Now that Halloween has led to All Saint's Day, still heading into the Feast of the Assumption, the time for the macabre and ghastly has passed (at least a little even for adventure gamers). Along side doing my scenarios for gaming conventions and completing some for publication productions, I'll be throwing up old maps and notes from one of my "journals" over the next couple of months. I stumbled across the notebook the other day, a cat had peed on something near it, and was amazed to see that I hadn't filled every page as I have done with every other one before it, some 22, for the last thirty-four years of gaming. The blank pages probably mean that this journal was started around 1994 and then tapered off as I discovered the internet while in Bosnia in '95. It has the details of active RPG campaigns, system play-tests, and go nowhere idle doodling, from '94 up until around 2006. I get the last date because the maps and notes start to line up with items published for sale around that time.
I tend not to be sentimental about my adventure gaming endeavors in the past. The other twenty-something journals are not kept as a library of any sort. I often trip over them after a cat has knocked over a stack of old paper products. More often than not their covers are peed, or worse, upon.
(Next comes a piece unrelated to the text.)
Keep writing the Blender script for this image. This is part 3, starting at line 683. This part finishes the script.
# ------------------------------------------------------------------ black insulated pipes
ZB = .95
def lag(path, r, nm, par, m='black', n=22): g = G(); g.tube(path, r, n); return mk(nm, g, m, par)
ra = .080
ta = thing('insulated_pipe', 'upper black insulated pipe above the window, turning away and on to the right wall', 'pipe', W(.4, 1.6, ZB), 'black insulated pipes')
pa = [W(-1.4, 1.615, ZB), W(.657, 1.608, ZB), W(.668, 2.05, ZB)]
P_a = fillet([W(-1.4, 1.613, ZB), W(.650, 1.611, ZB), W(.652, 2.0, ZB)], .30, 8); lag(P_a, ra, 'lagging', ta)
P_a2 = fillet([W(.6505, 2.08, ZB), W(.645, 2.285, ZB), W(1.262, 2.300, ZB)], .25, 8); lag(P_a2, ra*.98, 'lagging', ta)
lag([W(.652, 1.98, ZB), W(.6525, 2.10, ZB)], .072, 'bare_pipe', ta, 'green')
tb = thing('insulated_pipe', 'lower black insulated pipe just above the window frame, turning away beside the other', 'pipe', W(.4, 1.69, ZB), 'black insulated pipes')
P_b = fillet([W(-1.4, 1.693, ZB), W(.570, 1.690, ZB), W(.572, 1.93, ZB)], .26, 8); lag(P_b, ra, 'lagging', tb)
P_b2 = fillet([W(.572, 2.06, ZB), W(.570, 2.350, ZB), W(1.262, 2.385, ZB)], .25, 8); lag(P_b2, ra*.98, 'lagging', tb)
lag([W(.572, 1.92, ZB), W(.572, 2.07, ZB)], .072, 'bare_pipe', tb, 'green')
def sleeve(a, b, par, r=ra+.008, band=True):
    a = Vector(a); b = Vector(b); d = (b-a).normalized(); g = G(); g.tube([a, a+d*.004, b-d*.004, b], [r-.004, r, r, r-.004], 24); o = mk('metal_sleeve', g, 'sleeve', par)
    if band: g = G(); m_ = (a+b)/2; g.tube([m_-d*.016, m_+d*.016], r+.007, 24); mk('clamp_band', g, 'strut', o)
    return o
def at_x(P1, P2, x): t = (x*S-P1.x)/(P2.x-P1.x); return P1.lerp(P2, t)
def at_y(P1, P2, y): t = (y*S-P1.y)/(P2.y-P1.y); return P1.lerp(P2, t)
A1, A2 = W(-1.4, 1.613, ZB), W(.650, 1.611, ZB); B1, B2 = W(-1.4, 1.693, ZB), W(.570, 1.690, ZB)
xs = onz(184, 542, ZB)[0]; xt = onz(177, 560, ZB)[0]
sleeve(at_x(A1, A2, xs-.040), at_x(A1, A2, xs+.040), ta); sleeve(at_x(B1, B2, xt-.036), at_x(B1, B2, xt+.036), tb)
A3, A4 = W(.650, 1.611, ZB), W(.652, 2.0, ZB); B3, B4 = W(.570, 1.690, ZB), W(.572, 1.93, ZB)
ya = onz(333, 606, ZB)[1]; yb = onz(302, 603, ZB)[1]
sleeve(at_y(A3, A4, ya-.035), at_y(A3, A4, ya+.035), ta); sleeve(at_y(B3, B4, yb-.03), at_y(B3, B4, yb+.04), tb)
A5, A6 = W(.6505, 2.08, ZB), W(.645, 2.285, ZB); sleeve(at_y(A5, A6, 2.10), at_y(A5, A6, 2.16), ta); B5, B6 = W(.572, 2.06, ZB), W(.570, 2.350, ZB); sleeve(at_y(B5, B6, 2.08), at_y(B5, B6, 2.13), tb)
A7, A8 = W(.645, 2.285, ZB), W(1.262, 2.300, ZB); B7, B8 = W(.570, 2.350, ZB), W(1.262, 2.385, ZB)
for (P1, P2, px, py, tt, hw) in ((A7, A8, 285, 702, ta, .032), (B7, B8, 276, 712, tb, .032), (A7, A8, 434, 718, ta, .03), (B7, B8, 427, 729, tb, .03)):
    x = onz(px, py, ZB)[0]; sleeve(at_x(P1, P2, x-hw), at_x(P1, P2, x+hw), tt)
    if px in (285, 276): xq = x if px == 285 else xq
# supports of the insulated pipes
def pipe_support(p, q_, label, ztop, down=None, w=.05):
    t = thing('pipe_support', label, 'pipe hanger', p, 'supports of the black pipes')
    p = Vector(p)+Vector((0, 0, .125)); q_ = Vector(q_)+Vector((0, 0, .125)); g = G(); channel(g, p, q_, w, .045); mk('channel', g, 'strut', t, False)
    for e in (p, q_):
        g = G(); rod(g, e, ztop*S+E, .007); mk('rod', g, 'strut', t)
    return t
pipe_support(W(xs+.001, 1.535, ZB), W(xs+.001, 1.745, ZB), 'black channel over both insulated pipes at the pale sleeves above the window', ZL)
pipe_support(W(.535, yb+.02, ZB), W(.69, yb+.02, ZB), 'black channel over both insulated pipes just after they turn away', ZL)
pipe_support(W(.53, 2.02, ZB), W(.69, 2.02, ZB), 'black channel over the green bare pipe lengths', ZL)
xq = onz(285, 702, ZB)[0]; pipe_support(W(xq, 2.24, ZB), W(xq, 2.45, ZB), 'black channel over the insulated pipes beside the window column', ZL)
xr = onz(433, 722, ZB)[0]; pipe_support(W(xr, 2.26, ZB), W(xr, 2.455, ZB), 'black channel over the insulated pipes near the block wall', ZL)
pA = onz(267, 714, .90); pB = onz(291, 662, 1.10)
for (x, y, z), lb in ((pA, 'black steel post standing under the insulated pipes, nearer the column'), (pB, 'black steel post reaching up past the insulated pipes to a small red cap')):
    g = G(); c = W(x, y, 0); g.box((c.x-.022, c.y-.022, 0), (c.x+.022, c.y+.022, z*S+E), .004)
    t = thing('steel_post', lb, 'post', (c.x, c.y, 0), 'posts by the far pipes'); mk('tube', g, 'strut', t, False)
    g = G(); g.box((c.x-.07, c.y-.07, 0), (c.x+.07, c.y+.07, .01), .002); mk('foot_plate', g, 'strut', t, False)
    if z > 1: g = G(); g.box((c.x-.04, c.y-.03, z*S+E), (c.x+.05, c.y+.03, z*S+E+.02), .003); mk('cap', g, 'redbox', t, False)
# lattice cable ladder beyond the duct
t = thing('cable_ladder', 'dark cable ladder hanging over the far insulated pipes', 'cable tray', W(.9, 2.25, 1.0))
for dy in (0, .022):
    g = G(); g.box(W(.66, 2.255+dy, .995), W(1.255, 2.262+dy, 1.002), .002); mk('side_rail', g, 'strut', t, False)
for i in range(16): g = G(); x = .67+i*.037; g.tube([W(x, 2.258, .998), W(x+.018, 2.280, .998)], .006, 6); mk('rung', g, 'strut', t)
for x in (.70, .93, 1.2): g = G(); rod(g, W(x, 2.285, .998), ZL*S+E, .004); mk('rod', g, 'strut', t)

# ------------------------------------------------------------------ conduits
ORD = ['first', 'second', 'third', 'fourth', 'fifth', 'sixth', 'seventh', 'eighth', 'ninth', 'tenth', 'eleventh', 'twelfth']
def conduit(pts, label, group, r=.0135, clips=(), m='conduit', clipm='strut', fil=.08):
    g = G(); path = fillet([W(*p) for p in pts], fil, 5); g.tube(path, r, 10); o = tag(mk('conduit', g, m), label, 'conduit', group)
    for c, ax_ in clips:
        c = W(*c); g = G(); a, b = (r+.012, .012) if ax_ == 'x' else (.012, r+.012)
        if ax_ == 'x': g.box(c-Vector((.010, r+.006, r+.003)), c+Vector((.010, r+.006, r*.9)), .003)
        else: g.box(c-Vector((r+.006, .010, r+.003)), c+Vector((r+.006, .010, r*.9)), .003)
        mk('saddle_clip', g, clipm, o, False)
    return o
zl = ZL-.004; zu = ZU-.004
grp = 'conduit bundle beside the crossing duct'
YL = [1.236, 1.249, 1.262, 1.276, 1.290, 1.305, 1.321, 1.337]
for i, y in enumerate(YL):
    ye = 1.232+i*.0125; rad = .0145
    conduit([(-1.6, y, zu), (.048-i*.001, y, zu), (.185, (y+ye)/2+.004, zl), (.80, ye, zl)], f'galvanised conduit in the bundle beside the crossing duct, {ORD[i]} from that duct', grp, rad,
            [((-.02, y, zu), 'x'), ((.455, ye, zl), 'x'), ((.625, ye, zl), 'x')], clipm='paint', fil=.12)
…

With the advent of the inter-webs of the worldwide net tubes, long journals with maps, notes, and sketches of this or that became unnecessary as I was not only able to place things into an electronic format but get in touch with other fantasists and real artists-- frankly my head didn't have to be a boiler needing a hidden away draft pad for a vent.
To get things started I thought I'd go with my "campaign summary" of a Starfaring play-test, with two then up to seven friends, done on the fly in 93-94. A fellowship of dudes I mind-gamed with at LP/OPs (Listening/Observation Posts) spread out on various training battlefields between Texas, Alaska, and South Korea over something called SINGARS (radios). We had to keep the mapping wholly mathematical, graph paper didn't come in water-poof notebooks. This helped us make the maps somewhat 3-D as we just read coordinates among ourselves. We blocked the information into encrypted data chunks to avoid decryption by our superiors. They didn't care too much because OpFor (Opposing Forces) would be confused and bogged down trying to figure out what we were doing, that and the fact that most likely the bosses were asleep anyway. On a good run, we'd shoot totally encoded "turns" up to four times an hour, for three days straight in between doing our job. Using pre-set lists, I ran their starships across strange new worlds or not.
The three world's of Elvis, Solus, and Garm (mine) were the starting points for our respective ships. Star empires arose in our wake. Alien species were encountered. A few table-top Star Trek-styled role-playing sessions took place in hotel rooms during days off, as I was whetting my space opera campaign passions.